Major sale of restituted Nazi-spoliated works tonight
Posted on: November 12, 2018 by Alexander Herman
Tonight, Sotheby’s auction house in New York will hold a major sale of early 20th century European masterworks, including pieces by Kandinsky, Monet, Magritte and Miró. But perhaps most exceptional will be three restituted works that had been spoliated during the Nazi period. Two of these were returned to the heirs of Alfred Flechtheim, a Jewish art dealer who fled Nazi Germany at the end of 1933, within a year of Hitler’s ascent to power. The Flechtheim pieces consist of Ernst Ludwig Kirchner’s bleak portrayal of a shower for WWI servicemen, Artillerymen (Das Soldatenbad) from 1915, and Oskar Kokoschka’s penetrating study of an aristocratic dandy, Joseph de Montesquiou-Fezensac (1910) – who, for Proust fans, is the model for the marquis de Saint-Loup in À la recherche du temps perdu.

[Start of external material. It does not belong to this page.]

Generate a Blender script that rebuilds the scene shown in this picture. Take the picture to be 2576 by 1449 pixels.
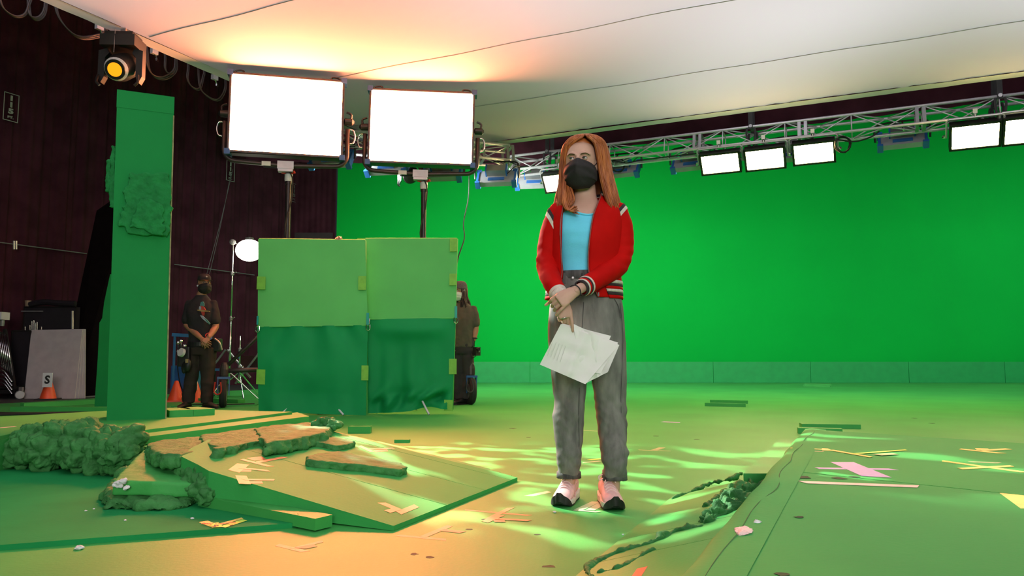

The Kirchner was restituted to the heirs from New York’s Guggenheim Museum last month, while the Kokoschka was returned from Sweden’s Modern Art Museum in September. Both works are being sold with an estimate of $15 million to $20 million. For more information see Catherine Hinkley’s article from The Art Newspaper and Sotheby’s press release. It is unclear whether some sort of financial deal was struck between the respective museums and the heirs, but it is entirely possible, considering how quickly the pieces came to auction.
Also in the auction is a work by Egon Schiele, City in Twilight (Dämmernde Stadt) from 1913, which had been taken from the Austrian Koditschek family in 1940. In that case, as is made clear in the press release, a sharing arrangement was agreed to between the heirs of Elsa Koditschek and the present owners. The harrowing story of how Elsa survived the war has been provided by Sotheby’s here.
UPDATE (13 November 2018): All three works sold at Sotheby’s auction last night, all well above their pre-sale estimates, and each for over $20 million.